Este é o mundo em que vivemos, onde as leis da natureza são vistas de maneira distorcida através das lentes humanas de nossa sociedade.

Torna-se muito fácil ignorar o sofrimento do outro, seja este outro um ser humano, animal ou vegetal, isto é, qualquer ser que respira e que possui energia vital circulando, mas quando adversidades batem à nossa porta usamos de todos os artifícios possíveis para ignorá-las e fazer de conta que nada está acontecendo.

Desta forma, embalar-se na desesperada esperança de ignorar as leis da realidade pode ser um anestésico tentador, que nos proporciona um alívio momentâneo, mas cedo ou tarde somos obrigados a aceitar que a negação das leis da natureza contribui para a manutenção de nossa fragilidade e não nos torna mais felizes. Surge então uma necessidade imperiosa de agir para sanar algo que tenha se desviado do caminho. Entender e aceitar as coisas como elas são e, funcionar em sintonia com as leis da natureza é sempre a melhor solução.

Dahlke (2002) corrobora o acima exposto ao afirmar que certamente já caímos várias vezes na grande ilusão, na crença de poder surrupiar uma parcela do Todo para o nosso ego, algo que só pertenceria a nós e a mais ninguém. É, no entanto, ilusão achar que podemos guardar algo para nós mesmos; isso é uma evidente negação da única segurança que temos: a certeza de nos separarmos de tudo, ou mais tardar, quando nos separarmos de nosso corpo (p. 71).

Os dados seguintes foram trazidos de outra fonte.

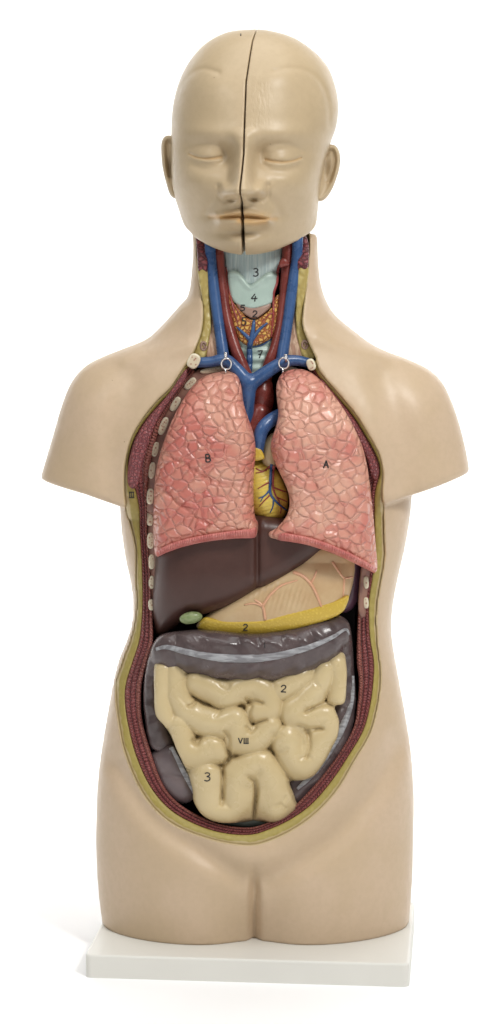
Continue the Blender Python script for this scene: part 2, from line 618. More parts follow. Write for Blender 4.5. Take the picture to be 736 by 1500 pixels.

O pensamento de que tudo é assim mesmo da maneira que é, é muito antigo, mas difícil de ser aceito por nós. Na realidade, não necessitamos de uma perspectiva nova, mas de um modo inteiramente novo de observar, para sermos capazes de ver também na destruição e no declínio, o pressuposto necessário de um novo início. Uma indicação disso pode nos ser dada pela palavra de origem grega, ‘catástrofe’, que tem, na verdade, o sentido original de ‘retorno’. Os antigos também viam em cada catástrofe, uma oportunidade para o retorno, que pressupõe algo como começar de novo. Uma nova oportunidade, onde partiríamos, no entanto, de um patamar superior ao que antes ocupávamos (ascensão paulatina dos degraus da evolução).

Estar definitivamente ancorados na realidade ao mesmo tempo em que nos ajuda a ver as coisas como elas realmente são, nos isenta de alimentar falsas ilusões enganando-se a si próprio, ou ainda de estar conectado a um mundo onde imperam valores que colocam em evidência nossa mais escancarada futilidade.

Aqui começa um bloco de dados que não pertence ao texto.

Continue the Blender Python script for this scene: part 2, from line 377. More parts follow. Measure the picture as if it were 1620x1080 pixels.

A alma que era vazia continua vazia, pois não há como se ‘alimentar’ verdadeiramente e sanar suas angústias existenciais através do culto à aparência, à vaidade, aos prazeres da carne e do ego, ao materialismo, à ganância de quem tem sede de poder.

É muito importante que estejamos sintonizados e despertos para o que realmente importa na vida, lembrando que a mesma é finita e transitória.

Qual é o verdadeiro conceito de ser ‘grande’ para você?

Em que momento da vida cessa o crescimento?

Como se comporta uma pessoa adulta/madura?

Você quer ser essa pessoa? Se sim, então em algum momento da vida, terá que passar por uma prova e necessariamente se confrontará com o exercício do sacrifício.

O sacrifício nos ‘corrói’ por dentro. Faz cair por terra cristas elevadas e nos faz depararmos com a nossa pequenez e impotência. Mas é justamente ele que nos aproxima do que há de mais grandioso no universo, e que opera em nós o processo de lapidação da joia bruta que jaz nas profundezas de nosso inconsciente.

Tornar-se grande tem a ver não com o número de zeros em nossa conta bancária ou os milhares de seguidores que conseguimos arregimentar nas redes sociais, mas com o desenvolvimento da capacidade de se colocar no lugar do outro - sobretudo ser capaz de sentir sua dor - e fazer as podas e desbastes necessários no próprio egoísmo.

O crescimento, em seu sentido amplo, é contínuo ao longo da vida e não cessa com o crescimento biológico e com o desempenho de funções sociais (constituir família, ter sucesso na profissão, construir um patrimônio). O momento mais desafiador de nosso crescimento se apresenta quando se inicia a decadência física, pois é justamente aí que verdadeiramente podemos provar a que viemos ao planeta Terra, e isto necessariamente conduz a um desenvolvimento do espírito.

A pessoa adulta reconhece suas fragilidades e ela está sempre disposta a aprender. Nossa aprendizagem é contínua durante todo o tempo em que estivermos por aqui.

Em qualquer situação o respeito à vida do outro é fundamental. Deixemos, todavia, que a inteligência cósmica faça sua parte. Ela é infinitamente sábia em seu agir, o que nem sempre é acessível ao nosso entendimento.

Referências

Dahlke, Rüdiger. - Mandalas: formas que representam a harmonia do cosmos e a energia divina. 8ª. Ed., Editora Pensamento. São Paulo, 2002.